Capacity, Performance or Both?

  • With support for up to 1,500 storage devices (SSD, HDD or any mix you want), VNX is offering serious capacity and performance capabilities. Depending on your layout of HDDs vs SSDs your performance and capacity will scale considerably in one of several directions – the more hard drives, the closer you’re going to be to hitting maximum capacity; the more SSDs you have and the closer you’re going to be to hitting maximum IOPS;
  • Of course, if you want to get maximum bang for back with Flash (and Fast), and your data profile supports it, deduplication may very well be a good thing to turn on;
  • VNX is moving to active-active storage-processor capabilities. That’s starting with traditional, thickly provisioned LUNs, but will over time move to encapsulate the rest of the VNX functionality. This is a big change – and a big win for customers who want higher performance but for pricing considerations need to stay within the VNX range;
  • The new VNX 8000 being released in Milan is an absolute beast, with scaleability of to 6PB and support for running a workload of 8000 virtual machines, it’s going to be a major boost to datacentres and cloud environments.

There’s more, of course – much more. I’ll be particularly looking forward to some discussions with EMC folk regarding the performance increases we’re likely to see out of the new VNX MCx architecture when it comes to NDMP.

EMC AppSync

Demonstrating its continuing focus on protection and recovery, EMC’s AppSync system offers a new storage focus to protecting critical applications. With a configuration system based around SLAs, you can define AppSync protection strategies based on Gold (Concurrent remote and location protection), Silver (Remote protection) and Bronze (local protection). Of course, you can change those names to suit your environment, but the Gold/Silver/Bronze often works quite well to define protection levels.

The advantage of that of course is that once you’ve got those SLA policies defined, deciding the protection strategy for an application comes down to picking whether you want Gold, Silver or Bronze…

The applications covered by AppSync are an important collection:

  • SQL Server 2008;
  • VMware NFS file replication ;
  • Exchange 2010 and 2013 (EMC cite being able to protect a 22TB Exchange database in under 5 minutes);
  • VMware Datastore Protection.

[not closing] Thoughts

A few years ago during a blogger forum organised by SNIA-AU, I was part of a group of people who visited EMC, IBM, HDS and NetApp. One of the most telling things said during the day was from Clive Gold at EMC Sydney. It was such a simple statement that I’m trusting myself to quote him verbatim after all this time:

People buy storage for capacity, but they upgrade storage for performance.

Developing big storage is almost a no-brainer.
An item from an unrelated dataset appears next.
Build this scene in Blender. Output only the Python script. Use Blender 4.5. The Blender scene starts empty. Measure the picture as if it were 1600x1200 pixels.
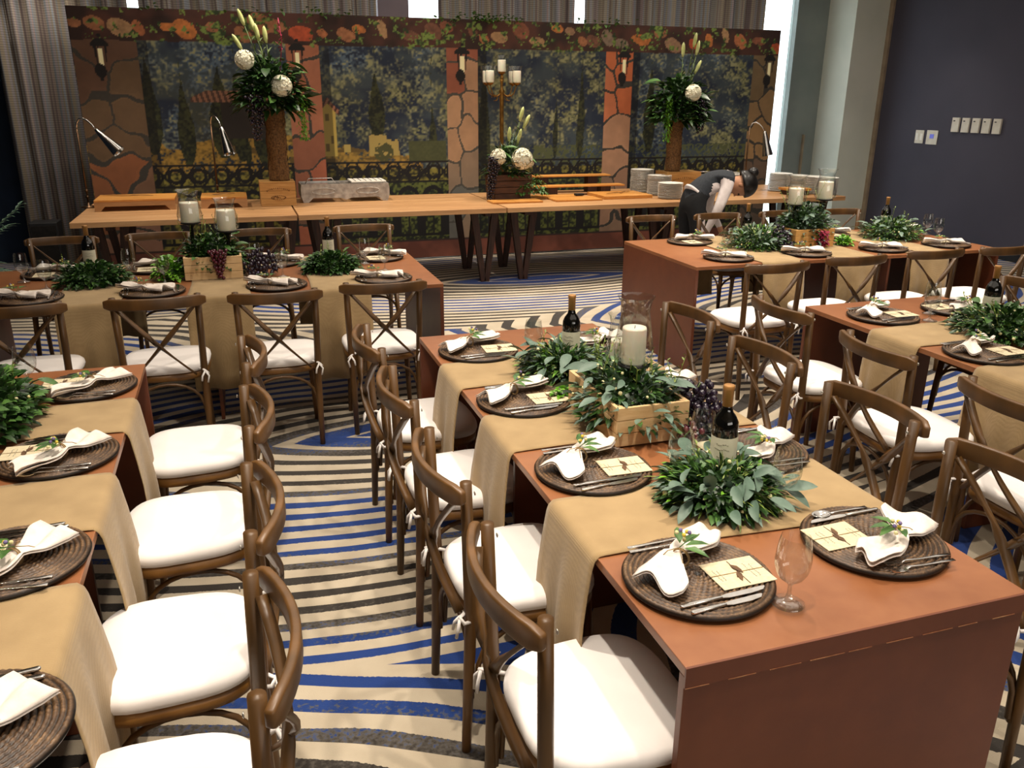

Think about it: your enterprise could attach 12TB of DAS USB-3 storage to most servers for less than $1000 per server. Totally crazy stuff, of course – the management overhead alone would be a nightmare. But that’s the thing: if you’re not worried about performance, storage is easy.

Speed2Lead shows me that Clive Gold wasn’t just speaking from a marketing statement – it’s something EMC fervently believes in: capacity is one thing, but delivering on performance is more important, because it’s performance that customers notice. As a storage admin, you’re not going to get any pats on the back that you’ve got 1PB of storage free and unallocated if the 500TB you do have allocated can’t service the IOPS requirements of the business.

EMC are calling this Speed2Lead … and they’re certainly speaking the truth.

Stay tuned for more. Following the event when I’ve had more time to digest the information further, discuss it with colleagues and customers, I’ll be posting some additional details.

For now, check out EMC’s launch page for Speed2Lead.


* Some companies tend to be dismissive of money spent on acquisitions, but I have a different perspective – companies that aren’t willing to acquire are steadfastly following the “not invented here” approach. In order to survive and grow, a company has to be willing to both invest in research/development and other companies that provide synergistic product sets or skills.

** Disclaimer: EMC flew me from Melbourne to Milan via Qantas and Emirates economy class, and put me up in the Westin Hotel. There were some transfers and a couple of meals included.